主に、ブリッジやテンプルに使われる素材です。
形状記憶合金のメガネのメリットとデメリット
形状記憶合金のメガネのメリットとデメリットは以下のようなものです。
- 軽いので、ふわっとした掛け心地
- 柔らかく、抜群のフィット感
- チタンよりも丈夫で壊れにくい
- アレルギーを引き起こしやすいニッケルを含んでいる
- βチタンほど細くできない
- カラーバリエーションが少ない
βチタンのメガネの特徴
チタンにアルミニウム6%、バナジウム4%を混ぜたチタン合金。金属製フレームの中で一番掛け心地が良く、金属製フレームの欠点をすべて克服したメガネに最適な素材です。
βチタンのメガネのメリットとデメリット
βチタンにはメリットがたくさんありますが、これといったデメリットはありません。
- チタンより丈夫で、細くしても強度が高い
- フレームを超軽量に仕上げられる
- 抜群のバネ性でお顔を包み込む
- チタンよりも耐久性があり、壊れにくい
デメリットは、特にありません。
ニッケル合金のメガネの特徴
素材自体が安く、加工しやすく簡単に作れるので、格安メガネや海外のブランドメガネに使われる素材です。

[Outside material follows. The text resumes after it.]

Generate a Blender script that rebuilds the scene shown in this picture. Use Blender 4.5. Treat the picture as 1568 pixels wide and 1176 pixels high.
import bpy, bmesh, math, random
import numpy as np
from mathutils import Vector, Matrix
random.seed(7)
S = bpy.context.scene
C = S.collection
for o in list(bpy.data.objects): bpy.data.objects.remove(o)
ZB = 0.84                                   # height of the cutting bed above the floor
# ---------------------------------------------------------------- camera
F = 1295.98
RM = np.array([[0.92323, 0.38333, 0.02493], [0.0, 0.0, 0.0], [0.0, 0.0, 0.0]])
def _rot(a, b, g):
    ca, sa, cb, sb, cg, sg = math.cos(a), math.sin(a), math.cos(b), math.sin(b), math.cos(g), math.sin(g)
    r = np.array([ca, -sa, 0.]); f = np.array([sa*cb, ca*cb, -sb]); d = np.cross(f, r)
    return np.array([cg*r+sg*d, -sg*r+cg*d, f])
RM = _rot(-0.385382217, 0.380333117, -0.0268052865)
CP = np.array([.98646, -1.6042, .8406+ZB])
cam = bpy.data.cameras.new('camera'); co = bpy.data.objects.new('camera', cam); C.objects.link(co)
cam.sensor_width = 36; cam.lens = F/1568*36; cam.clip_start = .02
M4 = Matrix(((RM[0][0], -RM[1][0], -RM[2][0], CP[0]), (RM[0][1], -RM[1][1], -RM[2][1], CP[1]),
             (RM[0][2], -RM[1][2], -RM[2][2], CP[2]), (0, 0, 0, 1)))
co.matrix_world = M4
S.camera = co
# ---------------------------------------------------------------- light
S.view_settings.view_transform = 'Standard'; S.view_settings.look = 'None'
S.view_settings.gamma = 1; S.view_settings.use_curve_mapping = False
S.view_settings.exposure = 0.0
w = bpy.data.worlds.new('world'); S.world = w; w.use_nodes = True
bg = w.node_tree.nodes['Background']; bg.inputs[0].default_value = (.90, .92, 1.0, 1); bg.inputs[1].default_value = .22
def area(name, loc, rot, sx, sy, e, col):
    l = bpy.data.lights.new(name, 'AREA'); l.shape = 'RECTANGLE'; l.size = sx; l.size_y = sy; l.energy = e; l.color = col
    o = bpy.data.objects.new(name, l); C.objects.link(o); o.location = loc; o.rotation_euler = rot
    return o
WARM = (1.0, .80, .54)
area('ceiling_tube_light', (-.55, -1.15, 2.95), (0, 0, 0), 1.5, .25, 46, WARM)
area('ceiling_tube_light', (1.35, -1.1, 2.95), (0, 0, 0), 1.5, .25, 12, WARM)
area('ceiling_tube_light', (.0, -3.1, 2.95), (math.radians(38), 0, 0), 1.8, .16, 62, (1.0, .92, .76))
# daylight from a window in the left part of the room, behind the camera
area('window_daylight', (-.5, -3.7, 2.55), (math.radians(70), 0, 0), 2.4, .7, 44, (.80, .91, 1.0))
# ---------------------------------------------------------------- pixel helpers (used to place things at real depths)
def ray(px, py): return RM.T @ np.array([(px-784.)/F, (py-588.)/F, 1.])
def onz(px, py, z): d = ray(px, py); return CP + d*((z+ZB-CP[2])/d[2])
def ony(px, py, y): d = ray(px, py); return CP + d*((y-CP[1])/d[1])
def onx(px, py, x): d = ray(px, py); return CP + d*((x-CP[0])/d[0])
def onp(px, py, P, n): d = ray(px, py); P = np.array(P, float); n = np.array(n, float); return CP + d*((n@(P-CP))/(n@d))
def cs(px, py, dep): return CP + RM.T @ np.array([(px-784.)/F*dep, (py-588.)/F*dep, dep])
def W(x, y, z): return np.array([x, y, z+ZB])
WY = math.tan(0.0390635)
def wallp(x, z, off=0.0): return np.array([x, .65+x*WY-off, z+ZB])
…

単に「合金」としか表記されませんが、重さで分かります。チタンやステンレスより重たいです。
ニッケル合金のメリットとデメリット
ニッケル合金のメリットとデメリットは以下のようなものです。
- メタル素材の中で一番安い
- 頑丈で破損リスクが低い
- 塗装ハゲもほとんど起きない
- とにかく重い
- 弾力性がなく、ガチガチ
- ニッケルが含まれているので、かぶれやすい
最大の欠点は、汗の影響でニッケルが溶け出してしまうこと。お店によっては、ニッケル合金のテンプル(つる)にシリコンチューブを巻いて販売していることがあります。
ステンレスのメガネの特徴
鉄を主成分とした合金です。単に「合金」と表記されます。ニッケル合金の代わりにステンレスが使われるケースが多いです。
ステンレスの板から削り出すタイプはデザインが自由なので、海外ブランドが良く使っています。
ステンレスのメガネのメリットとデメリット
ステンレスのメガネのメリットとデメリットは以下のようなものです。
- ニッケル合金と同じくらい安い
- チタンほどではないですが、比較的軽い
- 耐食性が高く、錆びにくい
- カラーバリエーションが豊富
そこそこの弾力があり、掛け心地はそこまで悪くありません。
- 塗装が剥がれやすい
- 接合部分が外れやすい
- 安っぽい質感
- ニッケルを含んでいる
金属フレームの見栄えで一番重要なのは、表面処理の質感です。ステンレスはペンキで塗った感じになることがあり、安っぽく見えがちです。
まとめ

今回はメガネ素材の特徴とそれぞれの素材のメリットとデメリットを解説しました。
素材によって様々な特徴があるので、メガネの素材を意識すると、メガネの選び方が変わるかもしれません。
「こんな機能のメガネが欲しい」と思ったとき、素材の特徴を知っていると探している商品が見つかりやすいです。